What are OUR Interests in Iraq?
Has anyone stopped to ask or define?
Is it that we are still following the 'Powell Doctrine': "you break it, you own it."
Or is it that our own stubbornness to admit defeat, that will descend us into yet another ill-conceived 'misadventure' -- with yet another unmet-price-tag, in terms of 'blood and treasure' -- (that those in Congress will simply ignore)?
US: Iraqi Insurgency Threatens American Interests
by Lara Jakes, AP National Security Writer, London; abcnews.go.com -- June 13, 2014
The U.S. is contemplating military action in Iraq to quell the fast-moving insurgency because it has spent years investing in Iraq's future, Secretary of State John Kerry said Friday.
Kerry said the Sunni insurgency, which has swept to control of several cities in Iraq's west and north, is also plotting against American and Western interests.
[...]
Kerry said a decision would be made soon.
"Iraq is a country we've had a very direct relationship with, very direct investment and engagement with, not to mention the lives of our soldiers who were lost there, providing this opportunity to them," Kerry told reporters at the end of a conference in London on combating sexual violence in conflict zones. "And I don't think anybody in the region, or in this administration, believes it is in the interest of the United States to turn our backs on that."
[...]
What are these "American and Western interests"?
Is it the principle of 'more and better' "Freedom?" Is it the simple pragmatism of 'more and cheaper' Oil?
Or is it we 'care about' the country we rousted, disrupted, and eventually left -- broken and unfixed?
Wait a second, didn't the Iraq Government want us to leave?
Why did Romney react so harshly to news of Iraqi withdrawal?
by Jay Bookman, ajc.com -- October 25, 2011
[...]
Upon taking office, President Obama and his team confronted that same resistance in attempting to extend the withdrawal deadline. And as Iraqi Prime Minister Nouri al-Maliki made clear over the weekend, that wasn’t going to change:
“When the Americans asked for immunity, the Iraqi side answered that it was not possible. The discussions over the number of trainers and the place of training stopped. Now that the issue of immunity was decided and that no immunity to be given, the withdrawal has started.”
Given Iraq’s intransigence on that critical issue, what alternative course would a President Romney have taken? Would he have surrendered to Iraqi demands and exposed our troops to Iraqi law, which under Iraq’s constitution is based on Islamic law? [...]

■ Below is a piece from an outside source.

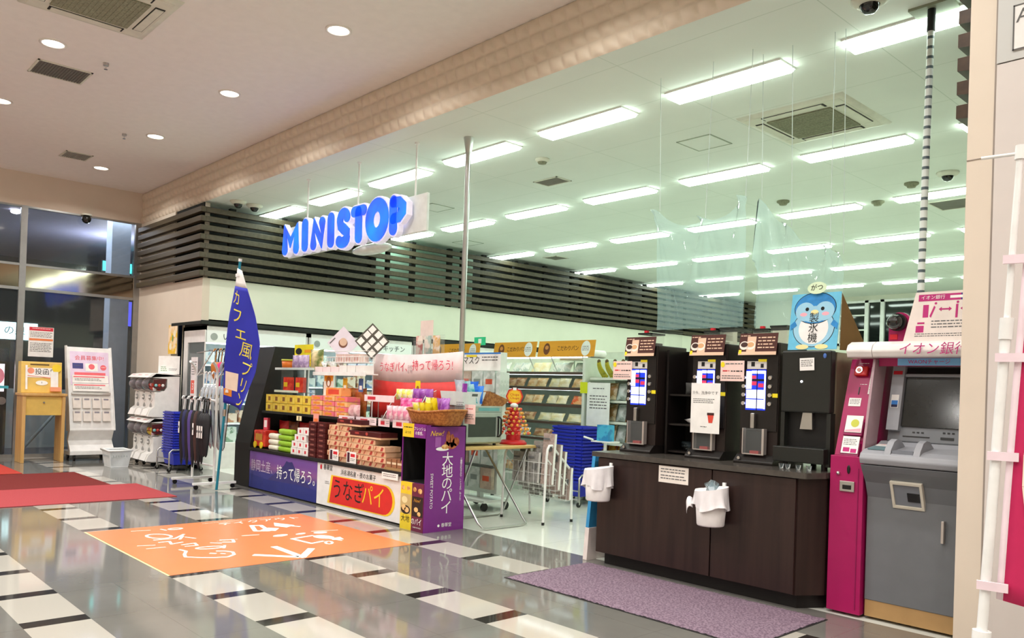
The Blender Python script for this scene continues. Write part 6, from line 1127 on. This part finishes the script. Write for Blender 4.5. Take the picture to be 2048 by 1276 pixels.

Or would President Romney simply keep our troops in Iraq without permission of the Iraqi government? That would have been quite an ending to a war ostensibly fought for Iraqi freedom, and in fact labeled “Operation Iraqi Freedom.” The irony would have been compounded by the fact that we would be in defiance of international law, the very charge we used against Saddam Hussein to justify our invasion. We would reveal ourselves to be conquerors, not liberators, just as our worst critics claimed.
[...]
"Liberators" of who, what, and why?
"Liberators" from what? "Liberators" of what? And at what 'enduring' cost?
What are our Interests in Iraq?
Has anyone stopped to ask or define?
Well, the following writer has, with the sober pragmatism of a Geo-political tactician ...
Iraq: The Mistake was Staying
by Harvey Sapolsky, fletcherforum.org -- March 18, 2013
[...]
The invasion of Iraq was necessary not because Saddam was behind the 9/11 attacks on the United States. He wasn’t. Nor was it necessary because many (understandably) believed in 2003 that Saddam possessed weapons of mass destruction. And it was certainly not necessary so that the U.S. could convert the Middle East to democracy, with Iraq becoming the leading example.
Instead, the necessary reason was the need for the U.S. to leave Saudi Arabia, the home of the two holiest sites of Sunni Islam. In 2003, the U.S. had over 10,000 troops in Saudi Arabia, mostly airmen, protecting the world’s prime oil supplier from Saddam Hussein, who had threatened the country continuously since his invasion of Kuwait in 1990. Al Qaeda largely justified its attack on the U.S. to the Muslim world by the American presence in Saudi Arabia.
Although the United States would seek al-Qaeda’s utter destruction through military action, leaving Saudi Arabia was a necessary action to rid the U.S. of the threat from Al Qaeda, and the road out of Saudi Arabia led through Baghdad. Why? Because Saudi Arabia would never be safe with Saddam in power. With Saddam deposed, and the Iraqi threat to Riyadh’s territorial integrity removed, the U.S. left Saudi Arabia in August 2003.
[...]
SO, it kind of sounds like {Saudi} "Mission Accomplished" to me.
So, WHAT are our 'ongoing and enduring' interests in Iraq? And at what 'ongoing and enduring' cost?
And exactly WHEN will be able to declare to the world once-again "Mission Accomplished"?
What are the objective milestones for the next sweeping "Declaration"?